• [TASK PROMPT]
Write out the whole of the material exactly.

• [SOURCE EXCERPT]
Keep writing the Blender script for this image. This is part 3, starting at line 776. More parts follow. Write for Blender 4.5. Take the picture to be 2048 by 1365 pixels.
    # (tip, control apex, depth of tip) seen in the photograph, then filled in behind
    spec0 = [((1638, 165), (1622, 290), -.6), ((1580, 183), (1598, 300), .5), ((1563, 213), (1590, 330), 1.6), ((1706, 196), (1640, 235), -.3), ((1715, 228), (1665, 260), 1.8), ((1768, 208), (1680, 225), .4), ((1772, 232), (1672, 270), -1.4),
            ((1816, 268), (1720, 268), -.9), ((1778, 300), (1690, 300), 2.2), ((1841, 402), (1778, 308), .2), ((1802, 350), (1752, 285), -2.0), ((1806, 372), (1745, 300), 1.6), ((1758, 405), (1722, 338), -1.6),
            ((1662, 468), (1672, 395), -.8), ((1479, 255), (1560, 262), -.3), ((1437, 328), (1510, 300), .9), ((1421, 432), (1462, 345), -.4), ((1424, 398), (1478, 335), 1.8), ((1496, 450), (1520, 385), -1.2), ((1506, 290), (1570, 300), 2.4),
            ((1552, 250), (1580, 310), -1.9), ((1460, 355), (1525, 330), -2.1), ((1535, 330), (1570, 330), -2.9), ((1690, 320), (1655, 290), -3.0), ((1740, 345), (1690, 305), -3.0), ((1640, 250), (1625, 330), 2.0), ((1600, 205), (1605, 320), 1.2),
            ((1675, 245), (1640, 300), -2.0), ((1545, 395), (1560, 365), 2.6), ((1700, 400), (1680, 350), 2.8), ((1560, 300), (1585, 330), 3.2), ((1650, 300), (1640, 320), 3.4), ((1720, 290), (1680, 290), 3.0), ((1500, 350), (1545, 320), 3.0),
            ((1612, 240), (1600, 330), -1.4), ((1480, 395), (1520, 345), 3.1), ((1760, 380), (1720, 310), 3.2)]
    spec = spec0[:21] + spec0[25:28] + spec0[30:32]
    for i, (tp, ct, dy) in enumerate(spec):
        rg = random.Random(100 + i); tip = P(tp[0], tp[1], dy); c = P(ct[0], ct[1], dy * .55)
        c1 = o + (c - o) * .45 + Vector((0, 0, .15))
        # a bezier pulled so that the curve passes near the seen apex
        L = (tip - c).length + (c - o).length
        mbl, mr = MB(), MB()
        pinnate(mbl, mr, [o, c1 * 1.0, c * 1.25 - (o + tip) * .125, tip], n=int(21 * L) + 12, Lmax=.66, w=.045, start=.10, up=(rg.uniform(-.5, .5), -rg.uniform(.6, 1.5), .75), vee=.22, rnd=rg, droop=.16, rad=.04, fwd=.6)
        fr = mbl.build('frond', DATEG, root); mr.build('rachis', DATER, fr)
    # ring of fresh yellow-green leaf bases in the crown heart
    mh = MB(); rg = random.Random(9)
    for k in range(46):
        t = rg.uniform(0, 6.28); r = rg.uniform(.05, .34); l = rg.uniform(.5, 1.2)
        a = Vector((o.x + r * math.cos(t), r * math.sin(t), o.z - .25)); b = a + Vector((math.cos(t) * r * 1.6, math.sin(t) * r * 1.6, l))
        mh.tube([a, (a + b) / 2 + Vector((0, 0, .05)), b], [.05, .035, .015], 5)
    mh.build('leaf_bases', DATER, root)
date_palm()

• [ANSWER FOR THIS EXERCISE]
Keep writing the Blender script for this image. This is part 3, starting at line 776. More parts follow. Write for Blender 4.5. Take the picture to be 2048 by 1365 pixels.
    # (tip, control apex, depth of tip) seen in the photograph, then filled in behind
    spec0 = [((1638, 165), (1622, 290), -.6), ((1580, 183), (1598, 300), .5), ((1563, 213), (1590, 330), 1.6), ((1706, 196), (1640, 235), -.3), ((1715, 228), (1665, 260), 1.8), ((1768, 208), (1680, 225), .4), ((1772, 232), (1672, 270), -1.4),
            ((1816, 268), (1720, 268), -.9), ((1778, 300), (1690, 300), 2.2), ((1841, 402), (1778, 308), .2), ((1802, 350), (1752, 285), -2.0), ((1806, 372), (1745, 300), 1.6), ((1758, 405), (1722, 338), -1.6),
            ((1662, 468), (1672, 395), -.8), ((1479, 255), (1560, 262), -.3), ((1437, 328), (1510, 300), .9), ((1421, 432), (1462, 345), -.4), ((1424, 398), (1478, 335), 1.8), ((1496, 450), (1520, 385), -1.2), ((1506, 290), (1570, 300), 2.4),
            ((1552, 250), (1580, 310), -1.9), ((1460, 355), (1525, 330), -2.1), ((1535, 330), (1570, 330), -2.9), ((1690, 320), (1655, 290), -3.0), ((1740, 345), (1690, 305), -3.0), ((1640, 250), (1625, 330), 2.0), ((1600, 205), (1605, 320), 1.2),
            ((1675, 245), (1640, 300), -2.0), ((1545, 395), (1560, 365), 2.6), ((1700, 400), (1680, 350), 2.8), ((1560, 300), (1585, 330), 3.2), ((1650, 300), (1640, 320), 3.4), ((1720, 290), (1680, 290), 3.0), ((1500, 350), (1545, 320), 3.0),
            ((1612, 240), (1600, 330), -1.4), ((1480, 395), (1520, 345), 3.1), ((1760, 380), (1720, 310), 3.2)]
    spec = spec0[:21] + spec0[25:28] + spec0[30:32]
    for i, (tp, ct, dy) in enumerate(spec):
        rg = random.Random(100 + i); tip = P(tp[0], tp[1], dy); c = P(ct[0], ct[1], dy * .55)
        c1 = o + (c - o) * .45 + Vector((0, 0, .15))
        # a bezier pulled so that the curve passes near the seen apex
        L = (tip - c).length + (c - o).length
        mbl, mr = MB(), MB()
        pinnate(mbl, mr, [o, c1 * 1.0, c * 1.25 - (o + tip) * .125, tip], n=int(21 * L) + 12, Lmax=.66, w=.045, start=.10, up=(rg.uniform(-.5, .5), -rg.uniform(.6, 1.5), .75), vee=.22, rnd=rg, droop=.16, rad=.04, fwd=.6)
        fr = mbl.build('frond', DATEG, root); mr.build('rachis', DATER, fr)
    # ring of fresh yellow-green leaf bases in the crown heart
    mh = MB(); rg = random.Random(9)
    for k in range(46):
        t = rg.uniform(0, 6.28); r = rg.uniform(.05, .34); l = rg.uniform(.5, 1.2)
        a = Vector((o.x + r * math.cos(t), r * math.sin(t), o.z - .25)); b = a + Vector((math.cos(t) * r * 1.6, math.sin(t) * r * 1.6, l))
        mh.tube([a, (a + b) / 2 + Vector((0, 0, .05)), b], [.05, .035, .015], 5)
    mh.build('leaf_bases', DATER, root)
date_palm()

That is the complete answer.